Mit Ørsted, dem Weltmarktführer bei Planung, Bau und Betrieb von Offshore-Windparks, arbeiten wir künftig als strategische Partner zusammen. In einem Memorandum of Understanding (Absichtserklärung) sind die Vorhaben festgelegt: Die Partner streben an, geschlossene Wertschöpfungsketten für ihre gemeinsamen Aktivitäten zu etablieren. Diese sollen, neben der Lieferung von Offshore-Windstrom und der Nutzung von nachhaltig produziertem Wasserstoff, auch die Produktion von CO2-armem Stahl und dessen Einsatz in den Komponenten für die Offshore-Windparks von Ørsted beinhalten. Außerdem ist vorgesehen, Schrott aus ausgemusterten Windrädern direkt in den Stahlproduktionsprozess der Salzgitter AG zurückzuführen.

Wir betreiben die Dekarbonisierung der Stahlerzeugungsprozesse bereits jetzt mit verschiedenen Projekten und setzen auch auf ein Netzwerk mit unseren Partnern. So erzeugen wir seit dem vergangenen Jahr grünen Wasserstoff mittels Windenergie für bestehende Fertigungsprozesse mit dem in Deutschland einzigartigen Sektorkopplungsprojekt „Windwasserstoff Salzgitter – WindH2“. Damit sammeln die Partner Know-how sowie Erfahrungen mit der Vor-Ort-Produktion von Windstrom und Wasserstoff und deren Integration in die komplexen Abläufe der Stahlproduktion. Außerdem betreiben wir die derzeit weltweit größte Hochtemperatur-Elek­trolyse.

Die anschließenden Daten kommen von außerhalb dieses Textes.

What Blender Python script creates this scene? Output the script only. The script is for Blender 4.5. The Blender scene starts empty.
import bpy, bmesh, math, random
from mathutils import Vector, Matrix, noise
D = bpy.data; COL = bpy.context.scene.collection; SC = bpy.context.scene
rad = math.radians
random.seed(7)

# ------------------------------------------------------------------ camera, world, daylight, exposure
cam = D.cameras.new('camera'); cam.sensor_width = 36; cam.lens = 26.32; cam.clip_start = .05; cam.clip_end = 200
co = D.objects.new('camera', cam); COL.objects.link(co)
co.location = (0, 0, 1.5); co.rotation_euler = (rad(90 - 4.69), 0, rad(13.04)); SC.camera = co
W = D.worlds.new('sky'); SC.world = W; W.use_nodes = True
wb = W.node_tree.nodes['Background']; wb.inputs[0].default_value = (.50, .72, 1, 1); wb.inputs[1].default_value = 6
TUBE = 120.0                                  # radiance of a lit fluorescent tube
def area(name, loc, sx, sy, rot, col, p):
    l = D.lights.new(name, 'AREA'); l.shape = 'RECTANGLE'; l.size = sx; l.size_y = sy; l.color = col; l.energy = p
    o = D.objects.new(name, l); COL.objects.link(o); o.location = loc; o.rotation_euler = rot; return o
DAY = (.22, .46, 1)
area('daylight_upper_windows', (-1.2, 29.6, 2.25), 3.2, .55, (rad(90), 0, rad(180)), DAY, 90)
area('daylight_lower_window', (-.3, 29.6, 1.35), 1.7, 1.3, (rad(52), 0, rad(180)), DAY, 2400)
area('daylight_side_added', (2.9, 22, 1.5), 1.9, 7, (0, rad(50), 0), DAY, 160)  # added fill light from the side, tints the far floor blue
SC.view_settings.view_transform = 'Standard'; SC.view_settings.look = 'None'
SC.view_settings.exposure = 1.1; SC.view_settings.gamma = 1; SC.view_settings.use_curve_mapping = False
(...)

Zurzeit bauen wir eine Direktreduktionsanlage im Demonstrationsmaßstab (µDRAL), mit der wir technische Expertise zur Herstellung von direkt reduziertem Eisen (DRI) aufbauen. Sie wird die erste flexibel mit Erdgas und Wasserstoff betreibbare DRI-Anlage sein. Die Produktion beginnt in den nächsten Monaten. Zunächst wird das direkt reduzierte Eisen im Hochofenprozess – zur Einsparung von Einblaskohle – sowie im Elektrolichtbogenofen unseres Werkes Peine eingesetzt. Mit der µDRAL-Anlage werden wir die nötigen Erfahrungen sammeln, um in weniger als vier Jahren Anlagen in weitaus größerem Maßstab zu betreiben.

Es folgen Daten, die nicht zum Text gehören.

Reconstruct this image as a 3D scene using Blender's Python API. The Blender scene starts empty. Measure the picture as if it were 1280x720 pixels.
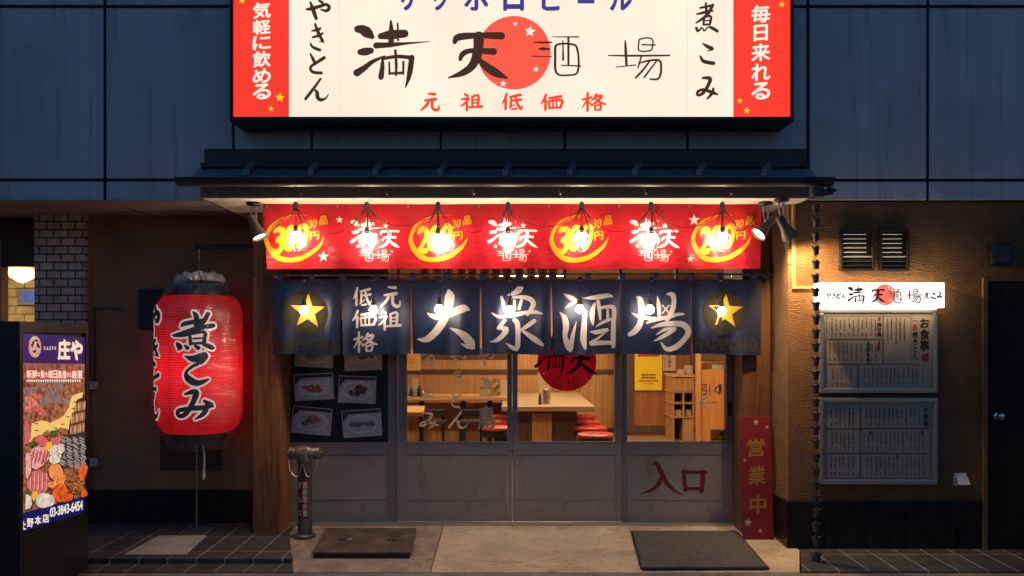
import bpy, bmesh, math, random
from mathutils import Vector, Matrix
random.seed(7)
sc = bpy.context.scene
COL = sc.collection
# ---------------------------------------------------------------- camera, sky, sun, exposure
D0, FPX, CZ, HZ = 7.5, 1080.0, 1.6, 425.0      # camera distance to the door plane, focal length (px of the 1280 photo), eye height, horizon row
cd = bpy.data.cameras.new('camera'); cam = bpy.data.objects.new('camera', cd); COL.objects.link(cam)
cam.location = (0, -D0, CZ); cam.rotation_euler = (math.pi/2, 0, 0)
cd.sensor_width = 36; cd.lens = 36*FPX/1280; cd.shift_y = (HZ-360)/1280; cd.clip_start = .05; cd.clip_end = 2000
sc.camera = cam
w = bpy.data.worlds.new('World'); sc.world = w; w.use_nodes = True
nt = w.node_tree; bg = nt.nodes['Background']
sky = nt.nodes.new('ShaderNodeTexSky'); sky.sky_type = 'NISHITA'; sky.sun_disc = False
sky.sun_elevation = math.radians(1.0); sky.sun_rotation = math.radians(0); sky.ozone_density = 4.0; sky.air_density = 1.0; sky.dust_density = .3
nt.links.new(sky.outputs[0], bg.inputs[0]); bg.inputs[1].default_value = SKY = .33
sd = bpy.data.lights.new('sun', 'SUN'); sd.energy = .01; sd.angle = math.radians(10); sd.color = (1, .8, .6)
so = bpy.data.objects.new('sun', sd); COL.objects.link(so); so.rotation_euler = (math.radians(-89), 0, 0); so.location = (0, 20, 8)
sc.view_settings.view_transform = 'Standard'; sc.view_settings.look = 'None'; sc.view_settings.exposure = 0; sc.view_settings.gamma = 1
sc.view_settings.use_curve_mapping = False
sc.cycles.use_denoising = True
sc.cycles.max_bounces = 8; sc.cycles.transparent_max_bounces = 16
sc.cycles.caustics_reflective = False; sc.cycles.caustics_refractive = False
sc.cycles.sample_clamp_indirect = 4

def P(px, py, Y):
    d = D0+Y
    return Vector(((px-640)/FPX*d, Y, CZ+(HZ-py)/FPX*d))
def PX(px, Y): return (px-640)/FPX*(D0+Y)
def PZ(py, Y): return CZ+(HZ-py)/FPX*(D0+Y)
def lin(r, g, b):
    f = lambda c: c/12.92 if c <= .04045 else ((c+.055)/1.055)**2.4
    return (f(r/255), f(g/255), f(b/255))

# ---------------------------------------------------------------- mesh builder
class MB:
    def __init__(s): s.v = []; s.f = []; s.mi = []; s.m = 0
    def add(s, vs, fs):
        n = len(s.v); s.v += [tuple(q) for q in vs]
        for f in fs: s.f.append([i+n for i in f]); s.mi.append(s.m)
        return s
    def box(s, x0, x1, y0, y1, z0, z1, M=None):
        vs = [Vector((x, y, z)) for x in (x0, x1) for y in (y0, y1) for z in (z0, z1)]
        if M is not None: vs = [M @ q for q in vs]
        return s.add(vs, [(0,1,3,2),(4,6,7,5),(0,4,5,1),(2,3,7,6),(0,2,6,4),(1,5,7,3)])
    def pbox(s, px0, py0, px1, py1, Y0, Y1):       # front face given in photo pixels at depth Y0
        return s.box(PX(px0, Y0), PX(px1, Y0), Y0, Y1, PZ(py1, Y0), PZ(py0, Y0))
    def tube(s, pts, r, n=8, closed=False):
        pts = [Vector(p) for p in pts]; k = len(pts); rs = r if isinstance(r, (list, tuple)) else [r]*k
        vs = []; fs = []; up = None
        for i, p in enumerate(pts):
            a = pts[(i-1) % k] if (closed or i > 0) else p
            b = pts[(i+1) % k] if (closed or i < k-1) else p
            t = (b-a); t = t.normalized() if t.length > 1e-9 else Vector((0,0,1))
            if up is None: up = Vector((0,0,1)) if abs(t.z) < .9 else Vector((1,0,0))
            u = t.cross(up); 
            if u.length < 1e-6: u = t.orthogonal()
            u.normalize(); up = u.cross(t).normalized()
            for j in range(n):
                an = 2*math.pi*j/n; vs.append(p+(u*math.cos(an)+up*math.sin(an))*rs[i])
        for i in range(k if closed else k-1):
            i2 = (i+1) % k
            for j in range(n):
                fs.append((i*n+j, i*n+(j+1)%n, i2*n+(j+1)%n, i2*n+j))
        if not closed:
            fs.append(tuple(range(n))[::-1]); fs.append(tuple((k-1)*n+j for j in range(n)))
        return s.add(vs, fs)
    def lathe(s, prof, c=(0,0,0), n=24, M=None, caps=True):
        c = Vector(c); vs = []; fs = []; k = len(prof)
        for r, z in prof:
            for j in range(n):
                a = 2*math.pi*j/n; q = Vector((r*math.cos(a), r*math.sin(a), z)); vs.append(c+(M @ q if M is not None else q))
        for i in range(k-1):
            for j in range(n): fs.append((i*n+j, i*n+(j+1)%n, (i+1)*n+(j+1)%n, (i+1)*n+j))
        if caps: fs.append(tuple(range(n))[::-1]); fs.append(tuple((k-1)*n+j for j in range(n)))
        return s.add(vs, fs)
    def quad(s, a, b, c, d): return s.add([a, b, c, d], [(0,1,2,3)])
    def prism(s, pts, dv):                          # 3D outline extruded by dv
        n = len(pts); dv = Vector(dv); pts = [Vector(p) for p in pts]
        vs = pts+[p+dv for p in pts]
        return s.add(vs, [tuple(range(n)), tuple(range(n, 2*n))[::-1]]+[(i, i+n, (i+1)%n+n, (i+1)%n) for i in range(n)])
    def grid(s, fn, nu, nv):
        vs = [fn(i/nu, j/nv) for j in range(nv+1) for i in range(nu+1)]
        return s.add(vs, [(j*(nu+1)+i, j*(nu+1)+i+1, (j+1)*(nu+1)+i+1, (j+1)*(nu+1)+i) for j in range(nv) for i in range(nu)])
    def build(s, name, mat, parent=None, smooth=False, bevel=0, recalc=True, solid=0):
        me = bpy.data.meshes.new(name); me.from_pydata(s.v, [], s.f)
        for m_ in (mat if isinstance(mat, (list, tuple)) else [mat]): me.materials.append(m_)
        me.polygons.foreach_set('material_index', s.mi)
        if recalc:
            b = bmesh.new(); b.from_mesh(me); bmesh.ops.recalc_face_normals(b, faces=b.faces); b.to_mesh(me); b.free()
        if smooth:
            me.polygons.foreach_set('use_smooth', [True]*len(me.polygons)); me.set_sharp_from_angle(angle=math.radians(40))
        me.update()
        o = bpy.data.objects.new(name, me); COL.objects.link(o)
        if parent is not None:
            o.parent = parent
            if parent.type == 'EMPTY': o.matrix_parent_inverse = Matrix.Translation(-Vector(parent.location))
        if solid:
            md = o.modifiers.new('solid', 'SOLIDIFY'); md.thickness = solid; md.offset = 1
        if bevel:
            md = o.modifiers.new('bevel', 'BEVEL'); md.width = bevel; md.segments = 2; md.limit_method = 'ANGLE'; md.angle_limit = math.radians(50)
        return o
def tag(o, label=None, cat=None, group=None, kind=None):
    if label: o['label'] = label
    if cat: o['category'] = cat
    if group: o['group'] = group
    if kind: o['kind'] = kind
    return o
def thing(name, label, cat, loc=(0,0,0), group=None):
    o = bpy.data.objects.new(name, None); COL.objects.link(o); o.location = loc; o.empty_display_size = .1
    return tag(o, label, cat, group)
def copy_tree(o, parent=None, inv=None):
    c = o.copy(); COL.objects.link(c)
    if parent is not None:
        c.parent = parent; c.matrix_parent_inverse = o.matrix_parent_inverse.copy()
    for ch in list(o.children): copy_tree(ch, c)
    return c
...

Um die anfänglich sicher vorhandenen Mehrkosten bei der Erzeugung von „grünem Stahl“ stemmen zu können, gehen wir zweigleisig vor: Einerseits setzen wir auf die Etablierung grüner Leitmärkte, die bereit sind, diese Belastung mitzutragen. Andererseits werben wir für eine Integration der echten CO2-Kosten in die Produktpreise bei gleichzeitig wirksamem Carbon-LeakageSchutz. Das hat die EU-Kommission mit „Fit for 55“ bereits aufgegriffen, aber es besteht dort noch Nachbesserungsbedarf.

Wirksamkeit erst beweisen

Das neue Instrument CBAM (Carbon Border Adjustment Mechanism) muss seine Wirksamkeit erst unter Beweis stellen. Bis dahin ist es entscheidend, für neue Technologien eine Zuteilung von Zertifikaten im europäischen Emissionshandelssystem EU-ETS in Höhe der Hochofen-route zu bekommen, ohne dass diese insgesamt drastisch abgeschmolzen wird. Sprich: Wir müssen die Möglichkeit haben, das Geld für die anstehende Transformation (auch) mit den Bestandsanlagen zu ver­dienen.

Wenn diese beiden Dinge gelingen, sehen wir der Wettbewerbsfähigkeit gelassen entgegen. Die derzeitig zu beobachtenden extremen Preissteigerungen bei Strom und Erdgas trüben diese Gelassenheit natürlich etwas ein, allerdings braucht das Mammutprojekt Transformation der Stahlerzeugung einen langen Atem und darf sich nicht an außergewöhnlichen Preisschwankungen orientieren. Wir bleiben daher klar auf dem von uns eingeschlagenen Weg, nicht zuletzt auch, um dann weitgehend unabhängig von fossilen Energieträgern und den damit einhergehenden Volatilitäten zu sein.

Wir haben es erreicht, Zuversicht bei Mitarbeitenden und den Stakeholdern des Salzgitter-Konzerns in die Transformation zu vermitteln. Dabei haben wir alle ein gemeinsames Ziel: Wir wollen auch in Zukunft profitabel Stahl in Salzgitter produzieren.